-- START OF SOURCE MATERIAL --

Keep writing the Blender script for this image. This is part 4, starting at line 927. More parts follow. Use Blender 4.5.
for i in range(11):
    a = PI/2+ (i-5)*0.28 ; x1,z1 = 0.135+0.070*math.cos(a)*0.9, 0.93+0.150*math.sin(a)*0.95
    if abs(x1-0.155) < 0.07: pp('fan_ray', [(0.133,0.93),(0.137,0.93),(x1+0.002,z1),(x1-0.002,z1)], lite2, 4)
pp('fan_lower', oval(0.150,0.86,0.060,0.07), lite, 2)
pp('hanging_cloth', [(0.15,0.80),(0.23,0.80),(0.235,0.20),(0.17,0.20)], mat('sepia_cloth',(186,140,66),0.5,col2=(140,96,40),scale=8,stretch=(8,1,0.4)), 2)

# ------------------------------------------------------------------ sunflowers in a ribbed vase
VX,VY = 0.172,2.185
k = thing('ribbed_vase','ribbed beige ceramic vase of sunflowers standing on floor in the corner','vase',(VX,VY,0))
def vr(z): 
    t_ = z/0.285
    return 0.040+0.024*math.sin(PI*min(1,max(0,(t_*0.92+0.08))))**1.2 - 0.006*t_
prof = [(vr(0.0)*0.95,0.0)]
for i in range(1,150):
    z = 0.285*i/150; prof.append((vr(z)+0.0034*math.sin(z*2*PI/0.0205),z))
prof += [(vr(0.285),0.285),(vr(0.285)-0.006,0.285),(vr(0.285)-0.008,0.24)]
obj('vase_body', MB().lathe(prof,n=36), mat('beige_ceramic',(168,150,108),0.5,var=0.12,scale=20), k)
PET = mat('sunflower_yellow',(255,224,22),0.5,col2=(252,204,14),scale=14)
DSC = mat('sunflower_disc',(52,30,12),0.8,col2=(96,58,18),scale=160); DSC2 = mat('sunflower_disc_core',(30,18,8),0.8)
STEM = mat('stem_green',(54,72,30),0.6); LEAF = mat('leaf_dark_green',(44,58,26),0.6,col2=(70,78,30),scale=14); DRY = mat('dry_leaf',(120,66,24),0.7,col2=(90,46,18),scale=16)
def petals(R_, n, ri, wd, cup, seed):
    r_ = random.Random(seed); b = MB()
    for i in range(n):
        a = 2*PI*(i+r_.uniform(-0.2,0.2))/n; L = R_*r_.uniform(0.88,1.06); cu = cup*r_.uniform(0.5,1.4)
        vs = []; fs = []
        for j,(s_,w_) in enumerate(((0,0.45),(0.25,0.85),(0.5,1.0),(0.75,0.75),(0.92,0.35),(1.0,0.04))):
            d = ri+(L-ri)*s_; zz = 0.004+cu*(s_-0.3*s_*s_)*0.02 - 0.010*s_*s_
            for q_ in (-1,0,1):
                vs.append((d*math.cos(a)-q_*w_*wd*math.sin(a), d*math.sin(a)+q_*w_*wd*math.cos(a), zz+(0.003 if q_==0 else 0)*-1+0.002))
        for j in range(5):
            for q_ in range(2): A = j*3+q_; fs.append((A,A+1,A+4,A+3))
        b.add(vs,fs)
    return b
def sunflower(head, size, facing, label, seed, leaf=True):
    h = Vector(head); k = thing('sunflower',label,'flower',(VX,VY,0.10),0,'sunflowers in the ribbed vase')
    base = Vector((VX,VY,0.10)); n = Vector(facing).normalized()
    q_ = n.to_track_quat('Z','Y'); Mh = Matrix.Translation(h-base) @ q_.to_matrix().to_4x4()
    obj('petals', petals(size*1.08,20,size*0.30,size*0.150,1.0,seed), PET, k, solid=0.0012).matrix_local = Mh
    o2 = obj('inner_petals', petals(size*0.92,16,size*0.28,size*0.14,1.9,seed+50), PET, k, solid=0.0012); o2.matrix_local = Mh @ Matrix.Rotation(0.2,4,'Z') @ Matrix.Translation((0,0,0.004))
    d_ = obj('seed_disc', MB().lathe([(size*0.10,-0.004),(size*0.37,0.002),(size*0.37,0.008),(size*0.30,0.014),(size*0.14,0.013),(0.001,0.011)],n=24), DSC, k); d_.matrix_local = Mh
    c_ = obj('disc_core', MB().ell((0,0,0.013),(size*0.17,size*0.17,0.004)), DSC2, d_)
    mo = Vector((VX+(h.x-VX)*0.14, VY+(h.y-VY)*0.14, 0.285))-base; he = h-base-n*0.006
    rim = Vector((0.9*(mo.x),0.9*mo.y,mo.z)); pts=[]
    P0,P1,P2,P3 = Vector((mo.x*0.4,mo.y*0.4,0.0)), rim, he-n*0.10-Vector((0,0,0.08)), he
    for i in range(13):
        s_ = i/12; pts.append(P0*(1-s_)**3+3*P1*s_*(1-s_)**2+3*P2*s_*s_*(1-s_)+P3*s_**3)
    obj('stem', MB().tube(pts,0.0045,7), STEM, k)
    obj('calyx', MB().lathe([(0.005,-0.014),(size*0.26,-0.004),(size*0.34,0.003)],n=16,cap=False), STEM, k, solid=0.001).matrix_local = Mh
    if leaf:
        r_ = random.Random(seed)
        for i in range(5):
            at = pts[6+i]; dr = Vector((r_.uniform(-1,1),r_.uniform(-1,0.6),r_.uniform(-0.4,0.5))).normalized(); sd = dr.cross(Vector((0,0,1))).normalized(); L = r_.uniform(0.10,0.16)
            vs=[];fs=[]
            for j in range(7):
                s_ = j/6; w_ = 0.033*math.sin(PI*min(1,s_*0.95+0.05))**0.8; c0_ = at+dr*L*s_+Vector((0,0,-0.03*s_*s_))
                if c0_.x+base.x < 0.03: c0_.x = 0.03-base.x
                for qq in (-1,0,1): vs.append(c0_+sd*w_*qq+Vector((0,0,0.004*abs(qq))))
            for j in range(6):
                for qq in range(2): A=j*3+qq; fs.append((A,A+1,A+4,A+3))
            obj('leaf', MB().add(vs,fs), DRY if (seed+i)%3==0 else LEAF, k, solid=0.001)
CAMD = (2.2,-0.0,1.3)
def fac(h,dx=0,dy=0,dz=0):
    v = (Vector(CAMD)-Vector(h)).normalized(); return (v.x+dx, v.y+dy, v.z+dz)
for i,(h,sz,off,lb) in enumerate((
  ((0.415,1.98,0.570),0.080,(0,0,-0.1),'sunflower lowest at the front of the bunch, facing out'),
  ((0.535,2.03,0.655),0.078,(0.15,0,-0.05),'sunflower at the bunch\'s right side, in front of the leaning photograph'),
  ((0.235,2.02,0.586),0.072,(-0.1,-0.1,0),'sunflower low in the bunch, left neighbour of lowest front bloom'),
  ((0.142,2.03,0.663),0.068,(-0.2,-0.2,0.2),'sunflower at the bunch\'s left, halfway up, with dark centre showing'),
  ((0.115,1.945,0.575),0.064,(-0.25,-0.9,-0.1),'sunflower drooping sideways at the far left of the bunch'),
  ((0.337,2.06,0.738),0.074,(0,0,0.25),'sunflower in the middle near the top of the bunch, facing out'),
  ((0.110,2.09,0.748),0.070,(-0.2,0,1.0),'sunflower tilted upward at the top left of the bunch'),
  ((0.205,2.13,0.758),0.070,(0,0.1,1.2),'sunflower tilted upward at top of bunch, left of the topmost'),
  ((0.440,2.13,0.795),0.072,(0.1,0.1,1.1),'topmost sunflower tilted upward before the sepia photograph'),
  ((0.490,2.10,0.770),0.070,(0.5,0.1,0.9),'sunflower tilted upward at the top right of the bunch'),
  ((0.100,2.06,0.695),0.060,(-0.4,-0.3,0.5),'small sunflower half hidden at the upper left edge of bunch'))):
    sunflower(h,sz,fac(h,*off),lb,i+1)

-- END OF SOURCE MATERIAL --

THE REQUEST. Using the data above, return each line exactly as written.

OUTPUT FOR THIS TASK.
Keep writing the Blender script for this image. This is part 4, starting at line 927. More parts follow. Use Blender 4.5.
for i in range(11):
    a = PI/2+ (i-5)*0.28 ; x1,z1 = 0.135+0.070*math.cos(a)*0.9, 0.93+0.150*math.sin(a)*0.95
    if abs(x1-0.155) < 0.07: pp('fan_ray', [(0.133,0.93),(0.137,0.93),(x1+0.002,z1),(x1-0.002,z1)], lite2, 4)
pp('fan_lower', oval(0.150,0.86,0.060,0.07), lite, 2)
pp('hanging_cloth', [(0.15,0.80),(0.23,0.80),(0.235,0.20),(0.17,0.20)], mat('sepia_cloth',(186,140,66),0.5,col2=(140,96,40),scale=8,stretch=(8,1,0.4)), 2)

# ------------------------------------------------------------------ sunflowers in a ribbed vase
VX,VY = 0.172,2.185
k = thing('ribbed_vase','ribbed beige ceramic vase of sunflowers standing on floor in the corner','vase',(VX,VY,0))
def vr(z): 
    t_ = z/0.285
    return 0.040+0.024*math.sin(PI*min(1,max(0,(t_*0.92+0.08))))**1.2 - 0.006*t_
prof = [(vr(0.0)*0.95,0.0)]
for i in range(1,150):
    z = 0.285*i/150; prof.append((vr(z)+0.0034*math.sin(z*2*PI/0.0205),z))
prof += [(vr(0.285),0.285),(vr(0.285)-0.006,0.285),(vr(0.285)-0.008,0.24)]
obj('vase_body', MB().lathe(prof,n=36), mat('beige_ceramic',(168,150,108),0.5,var=0.12,scale=20), k)
PET = mat('sunflower_yellow',(255,224,22),0.5,col2=(252,204,14),scale=14)
DSC = mat('sunflower_disc',(52,30,12),0.8,col2=(96,58,18),scale=160); DSC2 = mat('sunflower_disc_core',(30,18,8),0.8)
STEM = mat('stem_green',(54,72,30),0.6); LEAF = mat('leaf_dark_green',(44,58,26),0.6,col2=(70,78,30),scale=14); DRY = mat('dry_leaf',(120,66,24),0.7,col2=(90,46,18),scale=16)
def petals(R_, n, ri, wd, cup, seed):
    r_ = random.Random(seed); b = MB()
    for i in range(n):
        a = 2*PI*(i+r_.uniform(-0.2,0.2))/n; L = R_*r_.uniform(0.88,1.06); cu = cup*r_.uniform(0.5,1.4)
        vs = []; fs = []
        for j,(s_,w_) in enumerate(((0,0.45),(0.25,0.85),(0.5,1.0),(0.75,0.75),(0.92,0.35),(1.0,0.04))):
            d = ri+(L-ri)*s_; zz = 0.004+cu*(s_-0.3*s_*s_)*0.02 - 0.010*s_*s_
            for q_ in (-1,0,1):
                vs.append((d*math.cos(a)-q_*w_*wd*math.sin(a), d*math.sin(a)+q_*w_*wd*math.cos(a), zz+(0.003 if q_==0 else 0)*-1+0.002))
        for j in range(5):
            for q_ in range(2): A = j*3+q_; fs.append((A,A+1,A+4,A+3))
        b.add(vs,fs)
    return b
def sunflower(head, size, facing, label, seed, leaf=True):
    h = Vector(head); k = thing('sunflower',label,'flower',(VX,VY,0.10),0,'sunflowers in the ribbed vase')
    base = Vector((VX,VY,0.10)); n = Vector(facing).normalized()
    q_ = n.to_track_quat('Z','Y'); Mh = Matrix.Translation(h-base) @ q_.to_matrix().to_4x4()
    obj('petals', petals(size*1.08,20,size*0.30,size*0.150,1.0,seed), PET, k, solid=0.0012).matrix_local = Mh
    o2 = obj('inner_petals', petals(size*0.92,16,size*0.28,size*0.14,1.9,seed+50), PET, k, solid=0.0012); o2.matrix_local = Mh @ Matrix.Rotation(0.2,4,'Z') @ Matrix.Translation((0,0,0.004))
    d_ = obj('seed_disc', MB().lathe([(size*0.10,-0.004),(size*0.37,0.002),(size*0.37,0.008),(size*0.30,0.014),(size*0.14,0.013),(0.001,0.011)],n=24), DSC, k); d_.matrix_local = Mh
    c_ = obj('disc_core', MB().ell((0,0,0.013),(size*0.17,size*0.17,0.004)), DSC2, d_)
    mo = Vector((VX+(h.x-VX)*0.14, VY+(h.y-VY)*0.14, 0.285))-base; he = h-base-n*0.006
    rim = Vector((0.9*(mo.x),0.9*mo.y,mo.z)); pts=[]
    P0,P1,P2,P3 = Vector((mo.x*0.4,mo.y*0.4,0.0)), rim, he-n*0.10-Vector((0,0,0.08)), he
    for i in range(13):
        s_ = i/12; pts.append(P0*(1-s_)**3+3*P1*s_*(1-s_)**2+3*P2*s_*s_*(1-s_)+P3*s_**3)
    obj('stem', MB().tube(pts,0.0045,7), STEM, k)
    obj('calyx', MB().lathe([(0.005,-0.014),(size*0.26,-0.004),(size*0.34,0.003)],n=16,cap=False), STEM, k, solid=0.001).matrix_local = Mh
    if leaf:
        r_ = random.Random(seed)
        for i in range(5):
            at = pts[6+i]; dr = Vector((r_.uniform(-1,1),r_.uniform(-1,0.6),r_.uniform(-0.4,0.5))).normalized(); sd = dr.cross(Vector((0,0,1))).normalized(); L = r_.uniform(0.10,0.16)
            vs=[];fs=[]
            for j in range(7):
                s_ = j/6; w_ = 0.033*math.sin(PI*min(1,s_*0.95+0.05))**0.8; c0_ = at+dr*L*s_+Vector((0,0,-0.03*s_*s_))
                if c0_.x+base.x < 0.03: c0_.x = 0.03-base.x
                for qq in (-1,0,1): vs.append(c0_+sd*w_*qq+Vector((0,0,0.004*abs(qq))))
            for j in range(6):
                for qq in range(2): A=j*3+qq; fs.append((A,A+1,A+4,A+3))
            obj('leaf', MB().add(vs,fs), DRY if (seed+i)%3==0 else LEAF, k, solid=0.001)
CAMD = (2.2,-0.0,1.3)
def fac(h,dx=0,dy=0,dz=0):
    v = (Vector(CAMD)-Vector(h)).normalized(); return (v.x+dx, v.y+dy, v.z+dz)
for i,(h,sz,off,lb) in enumerate((
  ((0.415,1.98,0.570),0.080,(0,0,-0.1),'sunflower lowest at the front of the bunch, facing out'),
  ((0.535,2.03,0.655),0.078,(0.15,0,-0.05),'sunflower at the bunch\'s right side, in front of the leaning photograph'),
  ((0.235,2.02,0.586),0.072,(-0.1,-0.1,0),'sunflower low in the bunch, left neighbour of lowest front bloom'),
  ((0.142,2.03,0.663),0.068,(-0.2,-0.2,0.2),'sunflower at the bunch\'s left, halfway up, with dark centre showing'),
  ((0.115,1.945,0.575),0.064,(-0.25,-0.9,-0.1),'sunflower drooping sideways at the far left of the bunch'),
  ((0.337,2.06,0.738),0.074,(0,0,0.25),'sunflower in the middle near the top of the bunch, facing out'),
  ((0.110,2.09,0.748),0.070,(-0.2,0,1.0),'sunflower tilted upward at the top left of the bunch'),
  ((0.205,2.13,0.758),0.070,(0,0.1,1.2),'sunflower tilted upward at top of bunch, left of the topmost'),
  ((0.440,2.13,0.795),0.072,(0.1,0.1,1.1),'topmost sunflower tilted upward before the sepia photograph'),
  ((0.490,2.10,0.770),0.070,(0.5,0.1,0.9),'sunflower tilted upward at the top right of the bunch'),
  ((0.100,2.06,0.695),0.060,(-0.4,-0.3,0.5),'small sunflower half hidden at the upper left edge of bunch'))):
    sunflower(h,sz,fac(h,*off),lb,i+1)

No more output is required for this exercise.